*RECORDED INFORMATION*.
------

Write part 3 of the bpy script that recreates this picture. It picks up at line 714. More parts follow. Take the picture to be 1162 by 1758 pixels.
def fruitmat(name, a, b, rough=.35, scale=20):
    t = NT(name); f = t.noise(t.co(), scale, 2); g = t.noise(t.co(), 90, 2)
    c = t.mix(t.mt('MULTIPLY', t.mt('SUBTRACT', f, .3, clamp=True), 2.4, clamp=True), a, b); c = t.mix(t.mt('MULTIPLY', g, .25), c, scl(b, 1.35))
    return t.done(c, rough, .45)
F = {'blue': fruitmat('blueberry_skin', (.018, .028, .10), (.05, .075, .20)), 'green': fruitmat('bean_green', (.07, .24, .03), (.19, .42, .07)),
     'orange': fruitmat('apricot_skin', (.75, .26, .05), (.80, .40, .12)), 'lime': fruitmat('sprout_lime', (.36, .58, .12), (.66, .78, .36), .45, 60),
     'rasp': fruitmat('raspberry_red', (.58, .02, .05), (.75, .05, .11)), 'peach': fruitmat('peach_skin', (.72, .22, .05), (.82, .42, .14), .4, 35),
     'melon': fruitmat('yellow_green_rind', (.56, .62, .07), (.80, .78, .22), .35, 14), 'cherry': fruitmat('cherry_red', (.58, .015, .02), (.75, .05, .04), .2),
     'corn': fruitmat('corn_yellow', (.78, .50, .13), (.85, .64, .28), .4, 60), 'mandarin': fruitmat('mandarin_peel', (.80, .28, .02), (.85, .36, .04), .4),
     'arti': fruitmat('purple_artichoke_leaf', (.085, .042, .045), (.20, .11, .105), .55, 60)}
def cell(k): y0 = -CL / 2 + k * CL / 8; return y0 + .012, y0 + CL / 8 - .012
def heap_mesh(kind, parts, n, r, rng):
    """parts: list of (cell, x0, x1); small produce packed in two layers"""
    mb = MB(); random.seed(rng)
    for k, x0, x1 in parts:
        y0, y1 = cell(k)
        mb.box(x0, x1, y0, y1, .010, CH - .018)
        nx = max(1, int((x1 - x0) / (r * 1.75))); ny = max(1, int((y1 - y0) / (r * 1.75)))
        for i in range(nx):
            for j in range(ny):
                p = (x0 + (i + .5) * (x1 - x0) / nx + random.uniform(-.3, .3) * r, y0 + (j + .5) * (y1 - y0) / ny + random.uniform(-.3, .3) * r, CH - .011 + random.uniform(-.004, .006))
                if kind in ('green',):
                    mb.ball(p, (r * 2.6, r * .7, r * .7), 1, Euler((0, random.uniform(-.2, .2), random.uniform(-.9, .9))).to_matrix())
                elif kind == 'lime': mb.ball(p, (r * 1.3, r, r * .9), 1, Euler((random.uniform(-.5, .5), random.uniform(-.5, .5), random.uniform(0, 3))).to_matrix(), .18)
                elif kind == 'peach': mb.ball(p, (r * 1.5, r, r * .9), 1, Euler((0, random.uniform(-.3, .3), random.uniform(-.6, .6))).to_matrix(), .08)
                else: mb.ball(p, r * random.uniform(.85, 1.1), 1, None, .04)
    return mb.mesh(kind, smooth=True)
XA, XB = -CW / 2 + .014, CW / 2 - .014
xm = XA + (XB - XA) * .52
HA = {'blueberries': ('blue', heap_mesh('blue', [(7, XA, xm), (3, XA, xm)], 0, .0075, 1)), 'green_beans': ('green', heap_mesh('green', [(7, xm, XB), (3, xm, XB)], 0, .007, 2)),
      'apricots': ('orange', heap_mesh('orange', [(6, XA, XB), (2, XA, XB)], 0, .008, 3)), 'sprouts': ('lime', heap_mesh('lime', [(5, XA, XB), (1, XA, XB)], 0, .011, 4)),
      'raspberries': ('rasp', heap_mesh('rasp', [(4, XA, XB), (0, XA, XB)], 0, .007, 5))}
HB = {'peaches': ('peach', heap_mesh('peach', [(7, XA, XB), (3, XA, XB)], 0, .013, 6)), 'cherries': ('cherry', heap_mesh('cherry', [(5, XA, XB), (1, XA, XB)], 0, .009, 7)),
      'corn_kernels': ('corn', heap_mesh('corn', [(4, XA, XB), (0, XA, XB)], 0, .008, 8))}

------

*TASK DIRECTIONS*.
Write down the full listing again, exactly.

*SOLUTION TO THIS TASK*.
Write part 3 of the bpy script that recreates this picture. It picks up at line 714. More parts follow. Take the picture to be 1162 by 1758 pixels.
def fruitmat(name, a, b, rough=.35, scale=20):
    t = NT(name); f = t.noise(t.co(), scale, 2); g = t.noise(t.co(), 90, 2)
    c = t.mix(t.mt('MULTIPLY', t.mt('SUBTRACT', f, .3, clamp=True), 2.4, clamp=True), a, b); c = t.mix(t.mt('MULTIPLY', g, .25), c, scl(b, 1.35))
    return t.done(c, rough, .45)
F = {'blue': fruitmat('blueberry_skin', (.018, .028, .10), (.05, .075, .20)), 'green': fruitmat('bean_green', (.07, .24, .03), (.19, .42, .07)),
     'orange': fruitmat('apricot_skin', (.75, .26, .05), (.80, .40, .12)), 'lime': fruitmat('sprout_lime', (.36, .58, .12), (.66, .78, .36), .45, 60),
     'rasp': fruitmat('raspberry_red', (.58, .02, .05), (.75, .05, .11)), 'peach': fruitmat('peach_skin', (.72, .22, .05), (.82, .42, .14), .4, 35),
     'melon': fruitmat('yellow_green_rind', (.56, .62, .07), (.80, .78, .22), .35, 14), 'cherry': fruitmat('cherry_red', (.58, .015, .02), (.75, .05, .04), .2),
     'corn': fruitmat('corn_yellow', (.78, .50, .13), (.85, .64, .28), .4, 60), 'mandarin': fruitmat('mandarin_peel', (.80, .28, .02), (.85, .36, .04), .4),
     'arti': fruitmat('purple_artichoke_leaf', (.085, .042, .045), (.20, .11, .105), .55, 60)}
def cell(k): y0 = -CL / 2 + k * CL / 8; return y0 + .012, y0 + CL / 8 - .012
def heap_mesh(kind, parts, n, r, rng):
    """parts: list of (cell, x0, x1); small produce packed in two layers"""
    mb = MB(); random.seed(rng)
    for k, x0, x1 in parts:
        y0, y1 = cell(k)
        mb.box(x0, x1, y0, y1, .010, CH - .018)
        nx = max(1, int((x1 - x0) / (r * 1.75))); ny = max(1, int((y1 - y0) / (r * 1.75)))
        for i in range(nx):
            for j in range(ny):
                p = (x0 + (i + .5) * (x1 - x0) / nx + random.uniform(-.3, .3) * r, y0 + (j + .5) * (y1 - y0) / ny + random.uniform(-.3, .3) * r, CH - .011 + random.uniform(-.004, .006))
                if kind in ('green',):
                    mb.ball(p, (r * 2.6, r * .7, r * .7), 1, Euler((0, random.uniform(-.2, .2), random.uniform(-.9, .9))).to_matrix())
                elif kind == 'lime': mb.ball(p, (r * 1.3, r, r * .9), 1, Euler((random.uniform(-.5, .5), random.uniform(-.5, .5), random.uniform(0, 3))).to_matrix(), .18)
                elif kind == 'peach': mb.ball(p, (r * 1.5, r, r * .9), 1, Euler((0, random.uniform(-.3, .3), random.uniform(-.6, .6))).to_matrix(), .08)
                else: mb.ball(p, r * random.uniform(.85, 1.1), 1, None, .04)
    return mb.mesh(kind, smooth=True)
XA, XB = -CW / 2 + .014, CW / 2 - .014
xm = XA + (XB - XA) * .52
HA = {'blueberries': ('blue', heap_mesh('blue', [(7, XA, xm), (3, XA, xm)], 0, .0075, 1)), 'green_beans': ('green', heap_mesh('green', [(7, xm, XB), (3, xm, XB)], 0, .007, 2)),
      'apricots': ('orange', heap_mesh('orange', [(6, XA, XB), (2, XA, XB)], 0, .008, 3)), 'sprouts': ('lime', heap_mesh('lime', [(5, XA, XB), (1, XA, XB)], 0, .011, 4)),
      'raspberries': ('rasp', heap_mesh('rasp', [(4, XA, XB), (0, XA, XB)], 0, .007, 5))}
HB = {'peaches': ('peach', heap_mesh('peach', [(7, XA, XB), (3, XA, XB)], 0, .013, 6)), 'cherries': ('cherry', heap_mesh('cherry', [(5, XA, XB), (1, XA, XB)], 0, .009, 7)),
      'corn_kernels': ('corn', heap_mesh('corn', [(4, XA, XB), (0, XA, XB)], 0, .008, 8))}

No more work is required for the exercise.